■ WRITTEN INSTRUCTION ■
Separate out the lines that hold "picture".

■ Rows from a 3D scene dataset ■
• • • • • • •
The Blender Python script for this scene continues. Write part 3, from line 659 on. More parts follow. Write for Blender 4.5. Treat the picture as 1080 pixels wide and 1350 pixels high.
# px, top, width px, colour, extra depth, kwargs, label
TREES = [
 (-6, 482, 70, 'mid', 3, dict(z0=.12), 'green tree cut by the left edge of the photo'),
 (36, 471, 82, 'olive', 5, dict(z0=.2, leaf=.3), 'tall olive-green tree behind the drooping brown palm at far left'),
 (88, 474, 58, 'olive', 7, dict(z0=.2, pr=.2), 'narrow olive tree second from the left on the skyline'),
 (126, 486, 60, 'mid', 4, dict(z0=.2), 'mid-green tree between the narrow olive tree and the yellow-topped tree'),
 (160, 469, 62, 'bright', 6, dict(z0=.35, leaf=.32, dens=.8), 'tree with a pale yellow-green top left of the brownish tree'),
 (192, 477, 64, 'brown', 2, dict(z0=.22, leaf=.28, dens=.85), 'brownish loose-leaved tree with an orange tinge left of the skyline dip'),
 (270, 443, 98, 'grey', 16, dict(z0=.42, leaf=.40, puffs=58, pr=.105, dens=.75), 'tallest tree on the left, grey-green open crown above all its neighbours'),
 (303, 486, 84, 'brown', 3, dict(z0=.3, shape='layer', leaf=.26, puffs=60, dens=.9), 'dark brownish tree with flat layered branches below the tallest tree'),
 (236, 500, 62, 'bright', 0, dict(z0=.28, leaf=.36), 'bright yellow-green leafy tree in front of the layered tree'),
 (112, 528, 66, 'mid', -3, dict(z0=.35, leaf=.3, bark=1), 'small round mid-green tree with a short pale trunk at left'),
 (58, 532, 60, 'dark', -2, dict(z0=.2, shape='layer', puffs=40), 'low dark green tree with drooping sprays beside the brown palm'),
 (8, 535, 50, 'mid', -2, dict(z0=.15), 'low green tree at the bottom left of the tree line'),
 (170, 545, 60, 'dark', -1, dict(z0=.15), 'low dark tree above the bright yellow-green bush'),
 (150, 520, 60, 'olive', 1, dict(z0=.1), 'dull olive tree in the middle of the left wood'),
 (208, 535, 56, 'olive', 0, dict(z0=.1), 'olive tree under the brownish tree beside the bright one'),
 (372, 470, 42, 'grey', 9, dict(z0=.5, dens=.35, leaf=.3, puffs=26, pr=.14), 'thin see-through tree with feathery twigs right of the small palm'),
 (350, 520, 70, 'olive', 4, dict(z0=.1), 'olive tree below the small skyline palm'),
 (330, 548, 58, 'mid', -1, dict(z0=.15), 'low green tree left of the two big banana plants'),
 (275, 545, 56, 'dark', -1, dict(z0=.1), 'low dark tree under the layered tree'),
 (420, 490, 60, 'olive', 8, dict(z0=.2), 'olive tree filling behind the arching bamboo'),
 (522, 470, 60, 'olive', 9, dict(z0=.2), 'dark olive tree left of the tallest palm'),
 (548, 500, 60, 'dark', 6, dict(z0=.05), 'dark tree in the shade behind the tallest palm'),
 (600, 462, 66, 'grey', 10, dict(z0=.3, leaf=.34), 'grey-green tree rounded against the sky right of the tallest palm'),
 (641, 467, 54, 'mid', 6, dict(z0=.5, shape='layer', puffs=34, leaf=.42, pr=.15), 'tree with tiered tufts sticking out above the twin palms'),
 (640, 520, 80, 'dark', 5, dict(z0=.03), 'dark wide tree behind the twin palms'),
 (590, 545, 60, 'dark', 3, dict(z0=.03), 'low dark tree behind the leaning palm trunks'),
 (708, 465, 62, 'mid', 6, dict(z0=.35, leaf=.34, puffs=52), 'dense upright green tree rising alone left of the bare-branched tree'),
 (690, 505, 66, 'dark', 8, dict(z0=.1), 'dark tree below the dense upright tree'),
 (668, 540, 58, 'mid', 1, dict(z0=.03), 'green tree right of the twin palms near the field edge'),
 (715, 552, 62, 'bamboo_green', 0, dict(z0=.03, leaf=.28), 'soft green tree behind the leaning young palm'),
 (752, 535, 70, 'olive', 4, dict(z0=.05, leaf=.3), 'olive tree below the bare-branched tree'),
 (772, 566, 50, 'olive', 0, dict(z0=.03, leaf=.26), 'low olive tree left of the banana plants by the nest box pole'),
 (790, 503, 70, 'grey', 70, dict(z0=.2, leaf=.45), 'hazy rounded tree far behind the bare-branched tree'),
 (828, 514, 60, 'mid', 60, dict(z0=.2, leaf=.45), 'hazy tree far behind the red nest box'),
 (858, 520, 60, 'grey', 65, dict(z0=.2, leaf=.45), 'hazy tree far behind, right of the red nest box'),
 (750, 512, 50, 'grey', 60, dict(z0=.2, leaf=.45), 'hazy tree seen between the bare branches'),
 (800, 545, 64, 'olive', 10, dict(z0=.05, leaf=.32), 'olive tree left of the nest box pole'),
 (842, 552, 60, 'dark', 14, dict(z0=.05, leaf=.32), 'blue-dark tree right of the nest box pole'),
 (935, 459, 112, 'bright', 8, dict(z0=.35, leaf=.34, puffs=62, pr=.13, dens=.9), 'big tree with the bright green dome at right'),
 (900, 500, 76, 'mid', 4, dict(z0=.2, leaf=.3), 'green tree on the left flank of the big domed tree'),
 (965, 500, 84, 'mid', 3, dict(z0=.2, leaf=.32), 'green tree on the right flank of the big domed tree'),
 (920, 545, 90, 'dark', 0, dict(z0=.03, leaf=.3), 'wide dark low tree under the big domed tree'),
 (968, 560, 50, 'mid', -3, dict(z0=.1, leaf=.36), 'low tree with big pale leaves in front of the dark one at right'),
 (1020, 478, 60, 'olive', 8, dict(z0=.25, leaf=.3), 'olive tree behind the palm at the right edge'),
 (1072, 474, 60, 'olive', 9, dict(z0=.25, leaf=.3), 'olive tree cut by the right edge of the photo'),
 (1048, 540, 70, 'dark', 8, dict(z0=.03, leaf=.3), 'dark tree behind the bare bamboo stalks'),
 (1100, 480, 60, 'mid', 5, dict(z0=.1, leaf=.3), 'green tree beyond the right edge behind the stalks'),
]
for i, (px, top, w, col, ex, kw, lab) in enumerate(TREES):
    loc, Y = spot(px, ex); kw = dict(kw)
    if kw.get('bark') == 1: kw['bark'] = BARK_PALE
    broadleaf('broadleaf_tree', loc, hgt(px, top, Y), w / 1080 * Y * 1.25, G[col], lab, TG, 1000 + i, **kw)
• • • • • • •
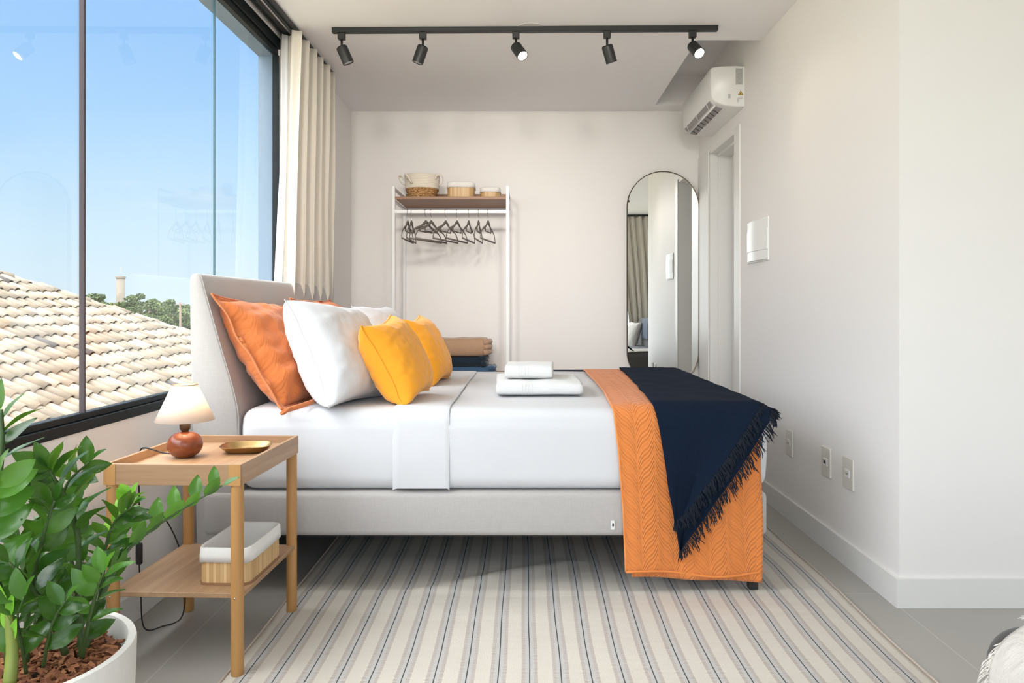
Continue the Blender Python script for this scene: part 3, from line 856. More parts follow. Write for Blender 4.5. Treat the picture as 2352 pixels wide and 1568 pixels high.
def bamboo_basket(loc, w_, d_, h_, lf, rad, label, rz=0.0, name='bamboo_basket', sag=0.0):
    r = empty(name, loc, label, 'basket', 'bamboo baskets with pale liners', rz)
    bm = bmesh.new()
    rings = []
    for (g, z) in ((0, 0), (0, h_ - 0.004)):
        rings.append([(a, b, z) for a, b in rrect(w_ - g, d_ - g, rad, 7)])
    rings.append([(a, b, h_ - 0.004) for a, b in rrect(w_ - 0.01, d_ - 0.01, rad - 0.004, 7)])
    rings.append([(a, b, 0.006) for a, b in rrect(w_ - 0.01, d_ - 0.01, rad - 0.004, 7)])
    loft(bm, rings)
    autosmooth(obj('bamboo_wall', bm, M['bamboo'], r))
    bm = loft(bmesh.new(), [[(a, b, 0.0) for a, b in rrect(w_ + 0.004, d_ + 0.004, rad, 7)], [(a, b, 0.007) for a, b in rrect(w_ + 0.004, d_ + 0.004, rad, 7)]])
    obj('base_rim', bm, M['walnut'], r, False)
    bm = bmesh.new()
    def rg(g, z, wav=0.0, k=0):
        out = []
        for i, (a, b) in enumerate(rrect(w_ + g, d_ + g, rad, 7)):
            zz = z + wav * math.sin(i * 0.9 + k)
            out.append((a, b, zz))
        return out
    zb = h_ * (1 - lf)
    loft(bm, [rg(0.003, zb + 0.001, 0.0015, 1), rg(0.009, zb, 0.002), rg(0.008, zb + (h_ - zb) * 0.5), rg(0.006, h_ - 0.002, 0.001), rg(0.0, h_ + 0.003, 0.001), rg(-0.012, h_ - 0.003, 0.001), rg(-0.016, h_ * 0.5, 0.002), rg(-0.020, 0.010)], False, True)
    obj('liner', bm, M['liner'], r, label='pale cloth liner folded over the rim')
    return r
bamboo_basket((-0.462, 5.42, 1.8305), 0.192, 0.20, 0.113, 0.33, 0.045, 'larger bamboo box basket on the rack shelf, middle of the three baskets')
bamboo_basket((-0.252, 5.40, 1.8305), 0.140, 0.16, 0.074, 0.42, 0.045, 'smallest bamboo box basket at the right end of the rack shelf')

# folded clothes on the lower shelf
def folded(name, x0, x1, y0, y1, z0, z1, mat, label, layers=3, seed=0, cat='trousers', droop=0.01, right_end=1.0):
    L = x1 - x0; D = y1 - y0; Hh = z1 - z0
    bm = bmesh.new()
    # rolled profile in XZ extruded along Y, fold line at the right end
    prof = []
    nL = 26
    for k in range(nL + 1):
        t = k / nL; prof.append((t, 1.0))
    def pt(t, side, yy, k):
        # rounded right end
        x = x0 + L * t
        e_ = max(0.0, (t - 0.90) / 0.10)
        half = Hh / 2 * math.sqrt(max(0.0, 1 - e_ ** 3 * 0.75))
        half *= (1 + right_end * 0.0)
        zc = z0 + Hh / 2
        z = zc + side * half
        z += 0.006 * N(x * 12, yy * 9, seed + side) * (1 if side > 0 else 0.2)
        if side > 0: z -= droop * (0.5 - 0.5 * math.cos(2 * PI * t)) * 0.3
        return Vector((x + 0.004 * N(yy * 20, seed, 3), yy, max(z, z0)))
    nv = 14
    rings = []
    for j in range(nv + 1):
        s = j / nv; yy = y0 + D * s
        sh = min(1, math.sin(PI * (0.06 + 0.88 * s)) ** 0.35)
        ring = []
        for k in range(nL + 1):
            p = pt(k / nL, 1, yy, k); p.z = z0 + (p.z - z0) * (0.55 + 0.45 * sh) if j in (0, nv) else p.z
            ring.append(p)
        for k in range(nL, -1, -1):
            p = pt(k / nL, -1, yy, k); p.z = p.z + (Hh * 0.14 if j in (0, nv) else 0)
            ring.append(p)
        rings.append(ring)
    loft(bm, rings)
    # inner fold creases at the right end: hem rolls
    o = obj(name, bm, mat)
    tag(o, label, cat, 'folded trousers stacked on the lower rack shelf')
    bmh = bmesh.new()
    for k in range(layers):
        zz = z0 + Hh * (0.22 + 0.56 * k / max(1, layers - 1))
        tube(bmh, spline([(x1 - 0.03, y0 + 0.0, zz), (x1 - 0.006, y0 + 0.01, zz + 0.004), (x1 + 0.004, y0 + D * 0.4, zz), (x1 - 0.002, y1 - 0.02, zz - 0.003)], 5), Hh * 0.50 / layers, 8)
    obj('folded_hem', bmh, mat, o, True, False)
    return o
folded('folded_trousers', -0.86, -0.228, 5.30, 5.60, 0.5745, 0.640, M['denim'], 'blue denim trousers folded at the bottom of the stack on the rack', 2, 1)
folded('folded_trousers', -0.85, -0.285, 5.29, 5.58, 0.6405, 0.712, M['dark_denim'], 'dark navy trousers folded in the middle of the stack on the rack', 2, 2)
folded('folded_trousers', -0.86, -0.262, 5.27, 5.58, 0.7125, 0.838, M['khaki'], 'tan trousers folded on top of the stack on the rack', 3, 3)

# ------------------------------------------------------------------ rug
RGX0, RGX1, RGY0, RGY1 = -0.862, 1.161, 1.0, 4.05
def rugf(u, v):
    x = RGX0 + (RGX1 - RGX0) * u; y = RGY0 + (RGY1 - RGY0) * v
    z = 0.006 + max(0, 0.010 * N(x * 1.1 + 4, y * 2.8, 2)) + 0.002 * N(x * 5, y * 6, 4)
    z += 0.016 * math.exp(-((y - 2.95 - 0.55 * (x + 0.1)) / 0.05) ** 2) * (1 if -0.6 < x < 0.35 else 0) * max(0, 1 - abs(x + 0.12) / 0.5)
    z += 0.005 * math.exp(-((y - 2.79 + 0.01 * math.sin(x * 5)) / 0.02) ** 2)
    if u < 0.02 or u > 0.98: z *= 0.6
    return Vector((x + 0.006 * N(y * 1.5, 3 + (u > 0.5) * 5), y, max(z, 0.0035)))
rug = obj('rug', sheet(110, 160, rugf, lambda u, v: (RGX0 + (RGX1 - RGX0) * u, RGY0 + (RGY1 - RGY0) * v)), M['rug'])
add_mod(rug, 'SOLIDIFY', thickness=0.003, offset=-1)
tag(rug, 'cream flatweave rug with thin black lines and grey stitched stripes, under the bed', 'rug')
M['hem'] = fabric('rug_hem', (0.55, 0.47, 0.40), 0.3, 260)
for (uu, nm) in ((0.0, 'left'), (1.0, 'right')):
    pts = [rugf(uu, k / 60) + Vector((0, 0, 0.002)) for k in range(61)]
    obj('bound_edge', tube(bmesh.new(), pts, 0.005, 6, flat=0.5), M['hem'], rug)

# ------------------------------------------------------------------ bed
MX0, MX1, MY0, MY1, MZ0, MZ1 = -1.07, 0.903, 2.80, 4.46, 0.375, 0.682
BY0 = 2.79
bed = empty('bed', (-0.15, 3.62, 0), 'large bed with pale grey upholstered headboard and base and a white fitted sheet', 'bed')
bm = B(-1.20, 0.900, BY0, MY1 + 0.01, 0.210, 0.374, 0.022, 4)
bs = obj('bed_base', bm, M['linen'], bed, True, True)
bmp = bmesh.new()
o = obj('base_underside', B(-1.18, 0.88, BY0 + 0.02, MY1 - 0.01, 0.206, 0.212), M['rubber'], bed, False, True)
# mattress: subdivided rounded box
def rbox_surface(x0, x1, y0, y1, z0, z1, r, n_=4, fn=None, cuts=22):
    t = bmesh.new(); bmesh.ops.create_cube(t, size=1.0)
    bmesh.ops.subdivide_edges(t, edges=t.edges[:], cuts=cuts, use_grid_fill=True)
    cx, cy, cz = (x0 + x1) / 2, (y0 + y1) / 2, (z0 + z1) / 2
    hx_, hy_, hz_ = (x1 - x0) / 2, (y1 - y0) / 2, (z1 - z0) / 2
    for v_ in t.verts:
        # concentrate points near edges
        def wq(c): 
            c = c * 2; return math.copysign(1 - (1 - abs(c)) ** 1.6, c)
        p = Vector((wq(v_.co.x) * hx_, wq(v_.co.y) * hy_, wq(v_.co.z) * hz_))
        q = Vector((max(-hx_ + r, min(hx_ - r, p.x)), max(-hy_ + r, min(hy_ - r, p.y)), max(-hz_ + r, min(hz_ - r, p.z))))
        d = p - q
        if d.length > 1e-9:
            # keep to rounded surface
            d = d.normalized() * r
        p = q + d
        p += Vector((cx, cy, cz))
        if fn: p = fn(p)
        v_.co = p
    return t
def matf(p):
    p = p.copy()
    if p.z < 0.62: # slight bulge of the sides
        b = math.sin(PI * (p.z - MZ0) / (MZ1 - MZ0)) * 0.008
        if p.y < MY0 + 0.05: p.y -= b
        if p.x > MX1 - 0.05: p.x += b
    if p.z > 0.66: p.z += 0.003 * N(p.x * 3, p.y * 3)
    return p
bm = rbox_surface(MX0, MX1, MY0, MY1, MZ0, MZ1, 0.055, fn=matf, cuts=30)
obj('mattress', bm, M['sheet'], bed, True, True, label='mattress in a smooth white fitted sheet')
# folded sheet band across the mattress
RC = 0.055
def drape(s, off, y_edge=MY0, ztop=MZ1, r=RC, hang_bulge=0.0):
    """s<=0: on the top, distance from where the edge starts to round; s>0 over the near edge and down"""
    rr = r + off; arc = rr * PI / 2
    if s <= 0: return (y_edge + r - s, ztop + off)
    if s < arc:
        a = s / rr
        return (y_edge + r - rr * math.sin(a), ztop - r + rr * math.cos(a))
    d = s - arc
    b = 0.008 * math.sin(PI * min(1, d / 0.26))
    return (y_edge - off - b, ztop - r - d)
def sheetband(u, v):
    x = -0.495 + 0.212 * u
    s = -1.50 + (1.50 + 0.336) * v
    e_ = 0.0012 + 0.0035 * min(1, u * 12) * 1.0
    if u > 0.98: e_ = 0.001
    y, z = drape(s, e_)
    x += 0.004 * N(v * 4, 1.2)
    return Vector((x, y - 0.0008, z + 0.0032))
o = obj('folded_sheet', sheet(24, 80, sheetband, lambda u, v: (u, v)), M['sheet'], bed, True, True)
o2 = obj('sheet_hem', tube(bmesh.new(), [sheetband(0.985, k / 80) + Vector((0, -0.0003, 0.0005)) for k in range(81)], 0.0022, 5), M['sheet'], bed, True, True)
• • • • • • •
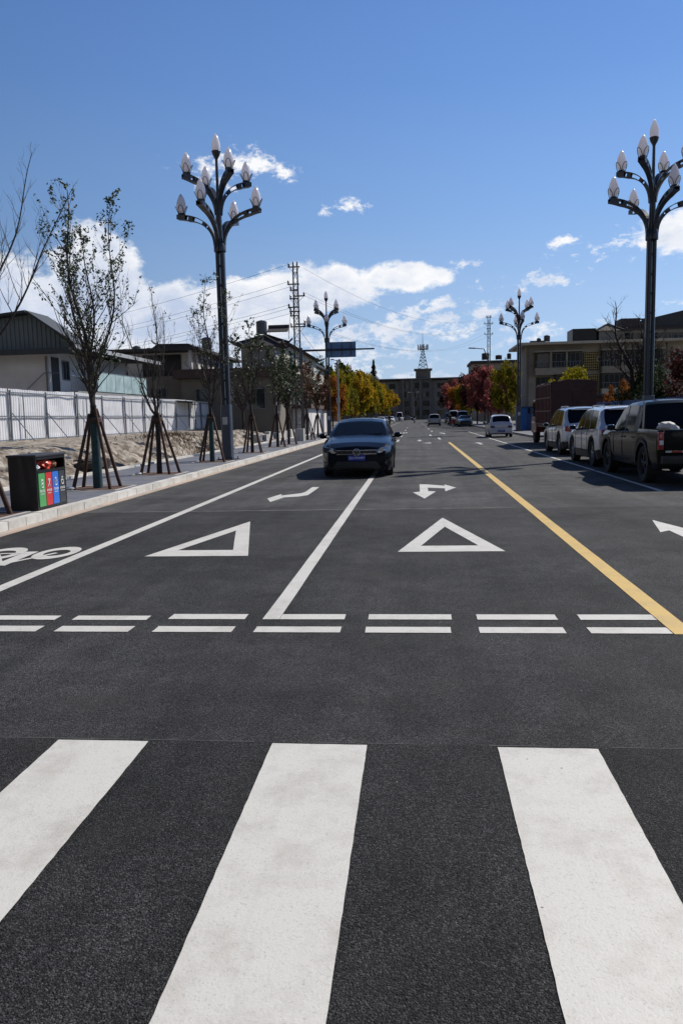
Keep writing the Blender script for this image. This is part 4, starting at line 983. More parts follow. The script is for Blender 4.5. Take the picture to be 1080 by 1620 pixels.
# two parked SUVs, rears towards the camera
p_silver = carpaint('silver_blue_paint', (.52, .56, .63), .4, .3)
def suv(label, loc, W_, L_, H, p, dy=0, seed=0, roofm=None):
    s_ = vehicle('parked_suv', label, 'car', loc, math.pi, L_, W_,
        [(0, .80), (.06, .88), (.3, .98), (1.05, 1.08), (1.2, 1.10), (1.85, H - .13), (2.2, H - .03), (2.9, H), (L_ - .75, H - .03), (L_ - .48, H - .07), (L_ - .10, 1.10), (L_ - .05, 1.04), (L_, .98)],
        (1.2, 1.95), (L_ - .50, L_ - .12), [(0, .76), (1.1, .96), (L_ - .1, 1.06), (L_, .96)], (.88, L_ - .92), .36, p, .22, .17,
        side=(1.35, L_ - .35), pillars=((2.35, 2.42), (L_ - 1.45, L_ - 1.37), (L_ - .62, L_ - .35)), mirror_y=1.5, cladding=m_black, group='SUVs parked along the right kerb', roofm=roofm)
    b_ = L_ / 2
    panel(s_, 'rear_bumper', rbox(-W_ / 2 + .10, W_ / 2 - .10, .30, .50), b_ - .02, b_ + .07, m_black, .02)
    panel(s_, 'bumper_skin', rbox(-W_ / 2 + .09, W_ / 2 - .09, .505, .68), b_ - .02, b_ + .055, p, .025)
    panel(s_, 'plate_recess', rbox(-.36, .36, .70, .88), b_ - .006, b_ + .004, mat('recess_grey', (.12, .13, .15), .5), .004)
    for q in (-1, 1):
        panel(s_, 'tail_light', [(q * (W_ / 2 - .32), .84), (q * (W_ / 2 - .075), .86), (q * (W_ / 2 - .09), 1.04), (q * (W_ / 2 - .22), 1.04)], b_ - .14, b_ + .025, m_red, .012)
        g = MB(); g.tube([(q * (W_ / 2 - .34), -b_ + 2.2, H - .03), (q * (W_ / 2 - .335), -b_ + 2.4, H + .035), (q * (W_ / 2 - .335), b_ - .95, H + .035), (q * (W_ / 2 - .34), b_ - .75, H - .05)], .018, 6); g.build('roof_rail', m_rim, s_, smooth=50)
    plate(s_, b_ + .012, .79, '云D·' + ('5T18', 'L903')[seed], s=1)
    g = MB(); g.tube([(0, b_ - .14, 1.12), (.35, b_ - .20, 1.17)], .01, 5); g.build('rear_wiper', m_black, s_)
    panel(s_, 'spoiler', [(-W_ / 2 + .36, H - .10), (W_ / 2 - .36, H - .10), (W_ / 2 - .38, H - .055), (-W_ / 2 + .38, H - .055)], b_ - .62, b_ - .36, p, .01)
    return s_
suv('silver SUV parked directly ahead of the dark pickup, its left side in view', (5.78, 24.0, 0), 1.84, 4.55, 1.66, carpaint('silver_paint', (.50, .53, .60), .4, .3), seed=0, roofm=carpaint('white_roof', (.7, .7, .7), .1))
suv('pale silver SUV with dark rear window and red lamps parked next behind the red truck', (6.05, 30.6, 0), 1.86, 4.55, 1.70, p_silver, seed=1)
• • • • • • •
■ OUTPUT ■
The Blender Python script for this scene continues. Write part 3, from line 659 on. More parts follow. Write for Blender 4.5. Treat the picture as 1080 pixels wide and 1350 pixels high.
Continue the Blender Python script for this scene: part 3, from line 856. More parts follow. Write for Blender 4.5. Treat the picture as 2352 pixels wide and 1568 pixels high.
Keep writing the Blender script for this image. This is part 4, starting at line 983. More parts follow. The script is for Blender 4.5. Take the picture to be 1080 by 1620 pixels.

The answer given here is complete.